The petition, reviewed by Humanists International, wrongly claims the organization’s registration and continued operation violate several articles of the Kenyan Constitution, including the right to freedom of religion or belief, as well as its preamble which acknowledges the “supremacy of the Almighty God of all creation.” The petitioner – a known Christian fundamentalist – labels atheism “dangerous for the human mind and mankind.”

This is the second time that Atheists in Kenya Society has faced a legal battle. In 2016, the organization was initially denied formal registration on the grounds that “The Registrar has reasonable cause to believe that the interests of peace welfare [sic] or good order in Kenya would be likely to suffer prejudice by reason of your registration as a Society.”

Harrison Mumia, President of Atheists in Kenya, in a press release said:

“This petition is aimed at fermenting the notion that Kenya is a nation by and for believers in God only. It is an assault on freedom of religion or belief and an insult to the diversity of the Kenyan people. We find the petition repugnant to good conscience. […]

“We would like to inform atheists and Kenyans at large that will do everything within our power to defend our right to remain a registered society.”

A secular nation on paper, Kenya’s Constitution enshrines the rights to freedom of expression, freedom of association and assembly, and freedom of conscience, religion, thought, belief and opinion. However, Christian and Muslim groups appear to benefit from a privileged position in society. The allegations made in the petition appear to be based on a lack of understanding of the right to freedom of religion or belief as enshrined in the Universal Declaration on Human Rights (quoted in the petition), the International Covenant on Civil and Political Rights – to which Kenya is a signatory – and, by extension, the Kenyan Constitution.

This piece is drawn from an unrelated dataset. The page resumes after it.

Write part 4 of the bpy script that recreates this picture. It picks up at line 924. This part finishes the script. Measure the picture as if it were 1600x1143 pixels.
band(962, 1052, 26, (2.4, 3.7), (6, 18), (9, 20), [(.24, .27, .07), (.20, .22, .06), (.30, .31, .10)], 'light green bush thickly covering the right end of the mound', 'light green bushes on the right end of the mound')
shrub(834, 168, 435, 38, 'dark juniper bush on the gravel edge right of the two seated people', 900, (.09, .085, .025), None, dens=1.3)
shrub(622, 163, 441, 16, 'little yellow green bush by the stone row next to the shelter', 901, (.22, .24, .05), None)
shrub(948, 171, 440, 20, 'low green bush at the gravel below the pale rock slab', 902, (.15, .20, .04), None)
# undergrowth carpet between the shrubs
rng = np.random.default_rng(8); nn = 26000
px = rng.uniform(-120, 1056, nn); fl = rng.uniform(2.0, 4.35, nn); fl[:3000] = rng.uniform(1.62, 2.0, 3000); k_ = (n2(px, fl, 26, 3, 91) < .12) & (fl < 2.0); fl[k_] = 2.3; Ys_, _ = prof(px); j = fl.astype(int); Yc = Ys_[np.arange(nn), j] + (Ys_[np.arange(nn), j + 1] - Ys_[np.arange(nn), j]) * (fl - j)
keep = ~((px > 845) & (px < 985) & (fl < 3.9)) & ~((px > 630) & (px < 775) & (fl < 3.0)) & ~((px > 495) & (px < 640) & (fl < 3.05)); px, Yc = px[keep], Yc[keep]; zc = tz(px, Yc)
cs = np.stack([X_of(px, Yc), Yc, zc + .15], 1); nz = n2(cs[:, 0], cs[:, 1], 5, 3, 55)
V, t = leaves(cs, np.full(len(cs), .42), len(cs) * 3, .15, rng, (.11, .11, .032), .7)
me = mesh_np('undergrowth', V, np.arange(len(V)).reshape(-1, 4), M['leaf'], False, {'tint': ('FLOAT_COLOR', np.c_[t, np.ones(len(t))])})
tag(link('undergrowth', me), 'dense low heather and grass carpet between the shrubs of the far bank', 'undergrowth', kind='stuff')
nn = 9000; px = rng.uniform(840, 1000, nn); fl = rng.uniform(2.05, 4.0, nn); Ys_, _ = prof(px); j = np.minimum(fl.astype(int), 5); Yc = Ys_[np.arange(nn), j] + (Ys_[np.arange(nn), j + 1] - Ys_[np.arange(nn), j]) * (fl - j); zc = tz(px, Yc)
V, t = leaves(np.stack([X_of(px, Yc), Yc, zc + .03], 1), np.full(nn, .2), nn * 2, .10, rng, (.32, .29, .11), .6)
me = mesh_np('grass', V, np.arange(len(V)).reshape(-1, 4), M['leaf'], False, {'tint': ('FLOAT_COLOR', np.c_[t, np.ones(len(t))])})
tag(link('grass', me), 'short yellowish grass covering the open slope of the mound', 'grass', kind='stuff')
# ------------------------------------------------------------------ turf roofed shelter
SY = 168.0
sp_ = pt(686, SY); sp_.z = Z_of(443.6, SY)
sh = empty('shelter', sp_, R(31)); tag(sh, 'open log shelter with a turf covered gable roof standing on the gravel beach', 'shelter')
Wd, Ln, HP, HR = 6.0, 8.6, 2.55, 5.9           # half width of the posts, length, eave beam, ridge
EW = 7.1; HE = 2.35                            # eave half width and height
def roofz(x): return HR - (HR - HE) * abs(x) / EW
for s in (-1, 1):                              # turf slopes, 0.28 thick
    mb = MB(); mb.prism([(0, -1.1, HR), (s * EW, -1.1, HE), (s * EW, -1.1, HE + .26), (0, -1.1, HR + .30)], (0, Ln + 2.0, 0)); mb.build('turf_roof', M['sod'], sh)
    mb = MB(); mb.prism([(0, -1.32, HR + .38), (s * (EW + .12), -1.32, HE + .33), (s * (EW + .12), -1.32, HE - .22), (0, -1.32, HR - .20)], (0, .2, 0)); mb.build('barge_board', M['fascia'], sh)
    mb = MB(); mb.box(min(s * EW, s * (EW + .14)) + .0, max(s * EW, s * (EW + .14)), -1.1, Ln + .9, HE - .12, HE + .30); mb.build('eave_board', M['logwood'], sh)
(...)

UN General Comment No. 22 clarifies that, “Article 18 protects theistic, non-theistic and atheistic beliefs, as well as the right not to profess any religion or belief. The terms ‘belief’ and ‘religion’ are to be broadly construed. Article 18 is not limited in its application to traditional religions or to religions and beliefs with institutional characteristics or practices analogous to those of traditional religions.” International law is therefore clear in conveying the right to manifest one’s beliefs equally to all, limited only by restrictions that are prescribed by law and are necessary to protect public safety, order, health, or morals or the fundamental rights and freedoms of others. In short, atheism and theism are protected equally as manifestations of the fundamental right to freedom of thought, conscience, religion or belief.

Javan Lev Poblador, Membership Development Officer of Humanists International, said:

“Kenya does not have a state religion and lays out a secular system of law that protects every individual’s right to freedom of religion or belief and freedom of expression. To suspend Atheists in Kenya Society’s registration is a violation of their rights and sets a dangerous precedent for any minority group in the country seeking to be recognized.

We join in calling for the Kenyan High Court to quash the petition immediately and without prejudice.”